The $14 billion auto loan bill passed by the House late yesterday may stall out in the U.S. Senate under fire from Republican opposition. The GOP wants more concessions from the UAW and more concrete reforms by the carmakers before money is handed out, among other changes.

A counter-proposal by Republican Sen. Bob Corker of Tennessee offers a range of changes to the bill currently before the Senate. Automotive News reports that the Corker proposal would have carmakers slashing union worker wages to non-union levels and converting two-thirds of the companies' bondholder debt to equity.

As the alternatives offered by the GOP gain steam, support for the Democrat-backed bill that passed the house yesterday is faltering.

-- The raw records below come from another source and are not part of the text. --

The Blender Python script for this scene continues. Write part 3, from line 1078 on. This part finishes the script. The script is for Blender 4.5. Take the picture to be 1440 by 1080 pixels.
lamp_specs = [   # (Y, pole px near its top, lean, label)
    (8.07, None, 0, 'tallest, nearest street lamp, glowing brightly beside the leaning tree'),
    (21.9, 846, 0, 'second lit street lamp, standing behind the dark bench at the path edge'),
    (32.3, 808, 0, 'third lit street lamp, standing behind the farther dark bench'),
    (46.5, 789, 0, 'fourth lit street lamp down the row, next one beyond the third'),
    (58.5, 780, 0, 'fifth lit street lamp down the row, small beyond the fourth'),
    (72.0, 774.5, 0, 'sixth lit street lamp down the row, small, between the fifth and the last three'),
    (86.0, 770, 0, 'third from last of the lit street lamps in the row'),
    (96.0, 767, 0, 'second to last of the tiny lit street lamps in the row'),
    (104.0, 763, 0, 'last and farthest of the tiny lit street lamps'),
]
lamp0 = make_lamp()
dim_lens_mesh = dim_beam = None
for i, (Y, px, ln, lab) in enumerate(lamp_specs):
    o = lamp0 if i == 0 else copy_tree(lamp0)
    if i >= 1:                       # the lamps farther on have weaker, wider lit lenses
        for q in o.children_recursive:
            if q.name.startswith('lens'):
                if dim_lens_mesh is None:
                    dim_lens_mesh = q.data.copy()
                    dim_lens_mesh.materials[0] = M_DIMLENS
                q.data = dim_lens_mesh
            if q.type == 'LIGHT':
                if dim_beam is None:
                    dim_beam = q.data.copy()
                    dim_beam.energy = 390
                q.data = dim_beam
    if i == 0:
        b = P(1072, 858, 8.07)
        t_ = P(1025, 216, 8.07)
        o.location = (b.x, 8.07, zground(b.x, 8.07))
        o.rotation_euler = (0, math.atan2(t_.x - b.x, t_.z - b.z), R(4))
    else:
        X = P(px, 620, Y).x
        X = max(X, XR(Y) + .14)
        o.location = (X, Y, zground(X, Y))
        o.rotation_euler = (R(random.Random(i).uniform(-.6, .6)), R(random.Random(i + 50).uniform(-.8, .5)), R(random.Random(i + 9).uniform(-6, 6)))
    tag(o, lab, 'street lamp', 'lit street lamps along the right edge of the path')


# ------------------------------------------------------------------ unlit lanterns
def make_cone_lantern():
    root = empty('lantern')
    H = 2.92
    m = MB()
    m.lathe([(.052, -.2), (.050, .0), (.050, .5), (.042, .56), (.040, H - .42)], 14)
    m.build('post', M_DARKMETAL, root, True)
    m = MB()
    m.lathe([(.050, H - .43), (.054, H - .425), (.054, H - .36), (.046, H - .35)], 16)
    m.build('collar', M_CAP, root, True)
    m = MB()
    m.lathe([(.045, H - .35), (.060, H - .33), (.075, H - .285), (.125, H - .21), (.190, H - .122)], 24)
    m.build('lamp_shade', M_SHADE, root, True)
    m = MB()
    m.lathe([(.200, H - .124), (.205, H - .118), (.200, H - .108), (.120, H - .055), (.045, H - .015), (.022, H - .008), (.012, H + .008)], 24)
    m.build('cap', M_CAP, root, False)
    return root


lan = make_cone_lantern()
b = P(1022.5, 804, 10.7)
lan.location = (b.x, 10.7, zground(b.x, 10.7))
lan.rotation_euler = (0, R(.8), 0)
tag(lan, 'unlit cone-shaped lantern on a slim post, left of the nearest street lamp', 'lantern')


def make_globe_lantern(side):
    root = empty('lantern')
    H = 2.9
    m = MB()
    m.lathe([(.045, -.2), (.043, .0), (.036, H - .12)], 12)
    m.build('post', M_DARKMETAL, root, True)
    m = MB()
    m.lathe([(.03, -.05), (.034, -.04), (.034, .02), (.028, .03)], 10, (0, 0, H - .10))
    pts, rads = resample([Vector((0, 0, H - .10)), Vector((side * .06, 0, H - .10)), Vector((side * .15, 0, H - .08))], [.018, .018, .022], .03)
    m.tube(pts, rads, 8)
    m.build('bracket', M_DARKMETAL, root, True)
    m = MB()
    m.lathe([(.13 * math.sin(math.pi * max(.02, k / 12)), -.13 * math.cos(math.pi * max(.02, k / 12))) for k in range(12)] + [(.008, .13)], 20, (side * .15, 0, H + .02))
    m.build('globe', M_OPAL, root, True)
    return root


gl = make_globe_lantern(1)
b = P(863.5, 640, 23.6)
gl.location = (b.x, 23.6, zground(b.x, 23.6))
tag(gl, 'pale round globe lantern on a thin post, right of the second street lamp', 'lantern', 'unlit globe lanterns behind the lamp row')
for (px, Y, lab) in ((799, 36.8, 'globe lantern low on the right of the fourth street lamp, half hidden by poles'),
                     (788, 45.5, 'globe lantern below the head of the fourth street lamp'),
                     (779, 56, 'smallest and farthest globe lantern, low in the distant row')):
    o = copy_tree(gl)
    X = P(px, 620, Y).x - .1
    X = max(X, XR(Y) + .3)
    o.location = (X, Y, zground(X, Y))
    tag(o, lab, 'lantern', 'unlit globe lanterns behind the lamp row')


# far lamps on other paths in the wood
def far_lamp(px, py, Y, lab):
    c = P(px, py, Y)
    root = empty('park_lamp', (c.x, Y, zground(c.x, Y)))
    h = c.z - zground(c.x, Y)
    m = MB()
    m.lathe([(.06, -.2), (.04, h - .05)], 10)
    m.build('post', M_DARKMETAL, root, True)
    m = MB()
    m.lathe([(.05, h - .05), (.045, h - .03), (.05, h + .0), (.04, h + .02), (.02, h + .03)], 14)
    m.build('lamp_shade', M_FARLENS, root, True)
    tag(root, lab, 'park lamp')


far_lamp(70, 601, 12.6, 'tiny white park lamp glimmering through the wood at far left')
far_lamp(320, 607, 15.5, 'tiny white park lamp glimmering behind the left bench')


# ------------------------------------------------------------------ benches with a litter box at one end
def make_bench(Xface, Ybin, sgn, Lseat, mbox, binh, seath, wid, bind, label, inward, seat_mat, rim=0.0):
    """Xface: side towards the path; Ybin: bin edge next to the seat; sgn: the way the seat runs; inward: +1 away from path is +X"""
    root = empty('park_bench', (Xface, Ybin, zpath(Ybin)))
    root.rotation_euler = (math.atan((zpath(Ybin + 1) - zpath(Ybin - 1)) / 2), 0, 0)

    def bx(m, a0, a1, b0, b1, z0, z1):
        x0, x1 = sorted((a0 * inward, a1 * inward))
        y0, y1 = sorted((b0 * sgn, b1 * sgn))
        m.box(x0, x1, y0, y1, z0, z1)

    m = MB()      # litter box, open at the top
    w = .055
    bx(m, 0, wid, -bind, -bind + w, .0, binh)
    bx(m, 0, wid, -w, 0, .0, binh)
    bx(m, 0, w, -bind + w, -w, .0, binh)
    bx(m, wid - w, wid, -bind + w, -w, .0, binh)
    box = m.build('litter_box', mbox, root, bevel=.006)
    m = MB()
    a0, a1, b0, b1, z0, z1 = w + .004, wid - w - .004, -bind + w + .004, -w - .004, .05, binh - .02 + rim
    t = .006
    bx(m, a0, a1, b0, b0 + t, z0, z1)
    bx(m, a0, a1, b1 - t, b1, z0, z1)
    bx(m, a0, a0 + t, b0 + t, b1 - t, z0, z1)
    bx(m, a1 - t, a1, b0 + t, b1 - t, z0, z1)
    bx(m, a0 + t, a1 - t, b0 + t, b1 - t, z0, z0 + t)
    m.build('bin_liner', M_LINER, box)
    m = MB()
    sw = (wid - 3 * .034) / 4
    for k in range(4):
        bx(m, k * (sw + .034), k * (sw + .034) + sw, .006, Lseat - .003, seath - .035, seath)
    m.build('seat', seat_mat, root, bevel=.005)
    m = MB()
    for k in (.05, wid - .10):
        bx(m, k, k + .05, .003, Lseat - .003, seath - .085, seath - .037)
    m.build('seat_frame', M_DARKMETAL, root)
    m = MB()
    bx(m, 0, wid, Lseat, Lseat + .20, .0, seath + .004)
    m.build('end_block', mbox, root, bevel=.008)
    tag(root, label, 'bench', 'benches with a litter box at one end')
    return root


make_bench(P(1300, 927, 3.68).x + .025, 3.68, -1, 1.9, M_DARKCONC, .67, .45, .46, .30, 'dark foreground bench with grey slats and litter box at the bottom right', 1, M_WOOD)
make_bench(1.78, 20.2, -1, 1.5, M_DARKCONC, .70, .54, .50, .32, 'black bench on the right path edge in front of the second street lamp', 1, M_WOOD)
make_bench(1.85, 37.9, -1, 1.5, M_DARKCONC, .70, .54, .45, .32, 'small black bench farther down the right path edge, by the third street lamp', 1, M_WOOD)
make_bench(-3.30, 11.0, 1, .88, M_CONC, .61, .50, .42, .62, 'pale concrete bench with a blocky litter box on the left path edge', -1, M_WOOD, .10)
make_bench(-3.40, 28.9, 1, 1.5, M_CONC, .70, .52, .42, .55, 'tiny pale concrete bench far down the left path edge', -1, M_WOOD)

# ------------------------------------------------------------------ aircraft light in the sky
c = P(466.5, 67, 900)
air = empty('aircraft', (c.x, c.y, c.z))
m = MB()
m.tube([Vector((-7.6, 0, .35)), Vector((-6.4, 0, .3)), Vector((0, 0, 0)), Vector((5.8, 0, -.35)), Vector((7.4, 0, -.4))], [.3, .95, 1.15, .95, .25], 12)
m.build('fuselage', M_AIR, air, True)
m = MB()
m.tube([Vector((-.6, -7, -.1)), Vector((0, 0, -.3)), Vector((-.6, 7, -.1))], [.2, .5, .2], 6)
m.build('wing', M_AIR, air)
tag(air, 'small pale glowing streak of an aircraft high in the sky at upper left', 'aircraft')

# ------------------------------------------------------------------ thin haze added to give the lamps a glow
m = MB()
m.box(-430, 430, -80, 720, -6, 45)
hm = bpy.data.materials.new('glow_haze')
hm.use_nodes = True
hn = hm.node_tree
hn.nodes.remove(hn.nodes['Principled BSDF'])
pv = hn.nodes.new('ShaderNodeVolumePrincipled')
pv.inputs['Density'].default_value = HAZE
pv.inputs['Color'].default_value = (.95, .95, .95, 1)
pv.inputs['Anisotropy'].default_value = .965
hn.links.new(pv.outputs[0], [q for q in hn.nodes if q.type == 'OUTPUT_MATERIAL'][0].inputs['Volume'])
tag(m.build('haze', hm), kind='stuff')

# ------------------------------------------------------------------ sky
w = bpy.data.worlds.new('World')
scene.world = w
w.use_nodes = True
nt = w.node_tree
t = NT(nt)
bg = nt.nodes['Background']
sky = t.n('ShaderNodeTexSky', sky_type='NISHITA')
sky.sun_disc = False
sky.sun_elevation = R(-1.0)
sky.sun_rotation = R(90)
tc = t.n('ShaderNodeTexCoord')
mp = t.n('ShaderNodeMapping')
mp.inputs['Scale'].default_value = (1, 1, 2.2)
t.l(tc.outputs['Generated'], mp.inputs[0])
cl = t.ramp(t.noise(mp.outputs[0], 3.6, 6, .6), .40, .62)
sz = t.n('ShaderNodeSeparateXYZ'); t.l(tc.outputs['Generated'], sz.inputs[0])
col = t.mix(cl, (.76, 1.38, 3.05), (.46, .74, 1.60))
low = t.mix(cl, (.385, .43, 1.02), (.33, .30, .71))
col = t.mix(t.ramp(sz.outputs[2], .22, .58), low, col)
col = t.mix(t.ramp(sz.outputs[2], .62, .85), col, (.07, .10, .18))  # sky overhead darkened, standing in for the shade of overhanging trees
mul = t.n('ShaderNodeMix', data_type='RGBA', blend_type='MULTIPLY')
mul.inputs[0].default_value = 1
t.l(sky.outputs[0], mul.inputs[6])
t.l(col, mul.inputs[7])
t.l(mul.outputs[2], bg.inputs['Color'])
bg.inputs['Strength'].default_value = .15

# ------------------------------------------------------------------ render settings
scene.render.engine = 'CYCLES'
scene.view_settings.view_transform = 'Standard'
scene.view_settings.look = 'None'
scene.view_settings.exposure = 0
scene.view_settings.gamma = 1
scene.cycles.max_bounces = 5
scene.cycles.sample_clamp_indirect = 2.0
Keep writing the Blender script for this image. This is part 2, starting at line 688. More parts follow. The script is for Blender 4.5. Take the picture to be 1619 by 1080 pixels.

“It is still unclear at this point whether there are the necessary 60 votes in the Senate required for the bill’s passage,” said Chrysler CEO Bob Nardelli in a memo to employees, according to the Detroit Free Press.

If the bill does not pass the senate this week, it will have to wait for the next Congress to take up the matter in January. Though Democrats will hold more seats, gained in the recent elections, in the next Congress the case may not improve much - only 58 seats are expected to be held by Democrats, still two votes short of the necessary 60 to secure passage.

That means that even with complete solidarity among the Democrats, there will have to be some aisle-crossing on the part of the Republicans to get a bill through to the President's desk. And to do that, the final will almost certainly have to reach a compromise between the current House-passed bill and GOP proposals.